Plus the treachery cards give Cylon players something to do to remain relevant. Too often the revealed cylon would simply draw Engineering and Piloting and have nothing else to do but pick a crisis card on their turn. The expansions make playing a revealed cylon so much more engaging.

I picked up War of the Ring a few weeks ago. Finally got to play it last night. I loved it, in the same way that I love Rebellion. It just nailed the theme perfectly.

However, holy cow I don’t think I have ever fucked up the rules on a game so much on the first play through. Especially combat.

I am also annoyed that all the damn figures are the same color with subtle differences between them. “Oh, Gondor is the horse with the small tail, and Rohan is the horse with the fancy helmet.”
Also, the poetical track counters are hard to tell who is who. Bigger tokens would have helped.

You just need to buy the collectors edition it’s all painted for you. It only costs 1400-4500.

Yeah differences are annoying, but if you keep playing it will get easier to spot.

I have a ton of little sticker dots. I am going to mark the bases with them, as well as the diplomatic counters.

I bought a bunch of different colour sharpies and coloured the edge of the bases

I decided in Jaws of the Lion. I think that will work well, and I’m a vet of Gloomhaven so it should be easy to teach.

What do ya’ll think the future of the Gloomhaven franchise is?

I am so interested in Frosthaven.
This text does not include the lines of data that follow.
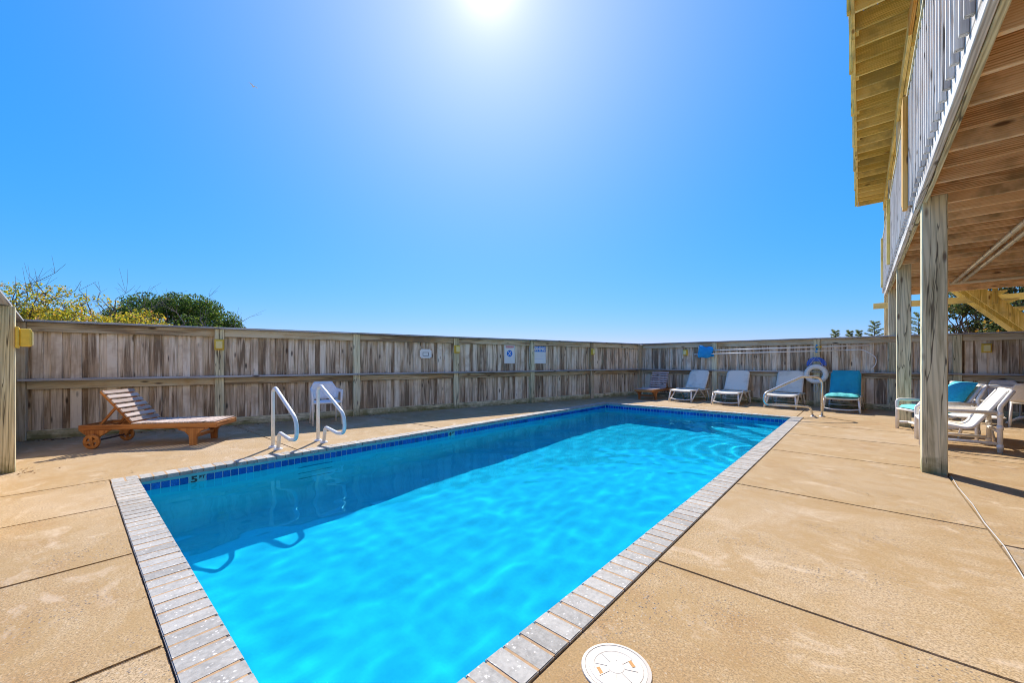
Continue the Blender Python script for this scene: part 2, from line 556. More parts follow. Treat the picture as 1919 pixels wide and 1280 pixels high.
def copy_tree(o, parent=None):
    c = o.copy()
    C.objects.link(c)
    if parent: c.parent = parent
    for ch in [x for x in bpy.data.objects if x.parent == o]:
        copy_tree(ch, c)
    return c
def text_mesh(name, s, size, mat, parent, mw, sx=1.0):
    cu = bpy.data.curves.new(name, 'FONT')
    cu.body = s
    cu.size = size
    cu.extrude = .0015
    cu.align_x = 'CENTER'; cu.align_y = 'CENTER'
    cu.offset = size * .035
    tmp = bpy.data.objects.new('tmp', cu)
    C.objects.link(tmp)
    bpy.context.view_layer.update()
    me = bpy.data.meshes.new_from_object(tmp.evaluated_get(bpy.context.evaluated_depsgraph_get()))
    bpy.data.objects.remove(tmp)
    me.materials.clear()
    return link(name, me, mat, parent, mw @ Matrix.Diagonal((sx, 1, 1, 1)))
UPRIGHT = Matrix.Rotation(R(90), 4, 'X')      # text plane facing local -Y

# ------------------------------------------------------------------ ground and deck slabs
PX0, PX1, PY0, PY1 = -5.486, -1.125, .467, 10.237        # pool inner edge
CW = .197                                                 # coping width
OX0, OX1, OY0, OY1 = PX0 - CW, PX1 + CW, PY0 - CW, PY1 + CW
def ring_sheet(name, x0, x1, y0, y1, hx0, hx1, hy0, hy1, z, mat):
    bm = bmesh.new()
    for (a, b, c, d) in ((x0, hx0, y0, y1), (hx1, x1, y0, y1), (hx0, hx1, y0, hy0), (hx0, hx1, hy1, y1)):
        bm.faces.new([bm.verts.new(p) for p in ((a, c, z), (b, c, z), (b, d, z), (a, d, z))])
    bmesh.ops.remove_doubles(bm, verts=bm.verts[:], dist=1e-5)
    return link(name, bm_mesh(bm, name), mat)
tag(ring_sheet('ground', -900, 900, -900, 900, OX0 - .02, OX1 + .02, OY0 - .02, OY1 + .02, -.10, 'ground'), kind='structure')
deck = tag(ring_sheet('pool_deck', -9.9, 6.2, -2.6, 13.9, OX0 + .005, OX1 - .005, OY0 + .005, OY1 - .005, -.022, 'dirt'), kind='structure')
def slab(x0, x1, y0, y1, mat='concrete'):
    g = .0042
    w, d = x1 - x0 - 2 * g, y1 - y0 - 2 * g
    bm = bmesh.new()
    bmesh.ops.create_cube(bm, size=1)
    for v in bm.verts:
        # world-placed vertices so that the concrete pattern runs on across joints
        v.co = ((x0 + x1) / 2 + v.co.x * w, (y0 + y1) / 2 + v.co.y * d, -.045 + v.co.z * .09 + 0)
    for v in bm.verts:
        if v.co.z > -.02: v.co.z += rnd.uniform(-.0012, .0012)
    bmesh.ops.bevel(bm, geom=[e for e in bm.edges if min(e.verts[0].co.z, e.verts[1].co.z) > -.02], offset=.007, segments=2, affect='EDGES')
    return link('slab', bm_mesh(bm, 'slab'), mat, deck)
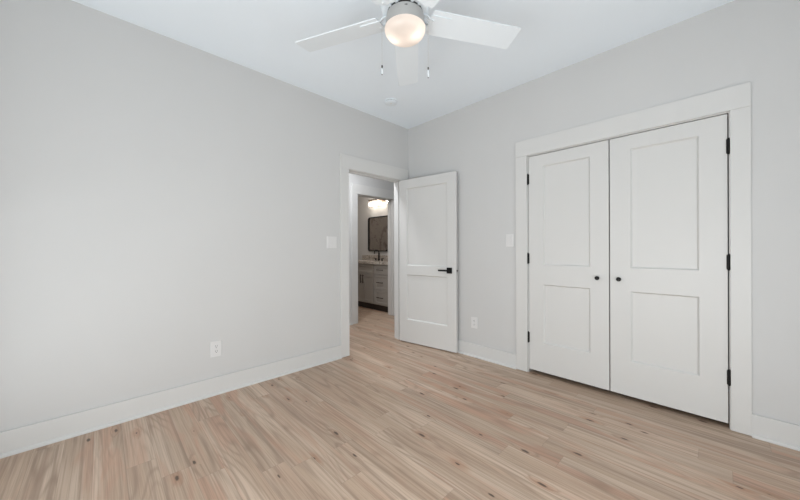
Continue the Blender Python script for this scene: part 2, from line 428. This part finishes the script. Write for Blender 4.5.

The campaign mechanics look amazing… But I kind of learned my lesson after only playing 1/3 of Gloomhaven solo.

They have made a ton of very interesting characters, and they advertise that characters can be swapped into the other games… But that seems clunky with the permanent nature of each game… Not to mention there are so many to try in each game.

So where are they headed with all this? If it was a PC gaming I would say it is a perfect candidate for a service oriented game with new campaigns coming all the time, or perhaps an adaptation of something like Jagged Alliance, with a barracks of characters to bring on missions.

It seems to me that they will need something to bring the setting and the 20+ worlds together. I’m curious what the future holds.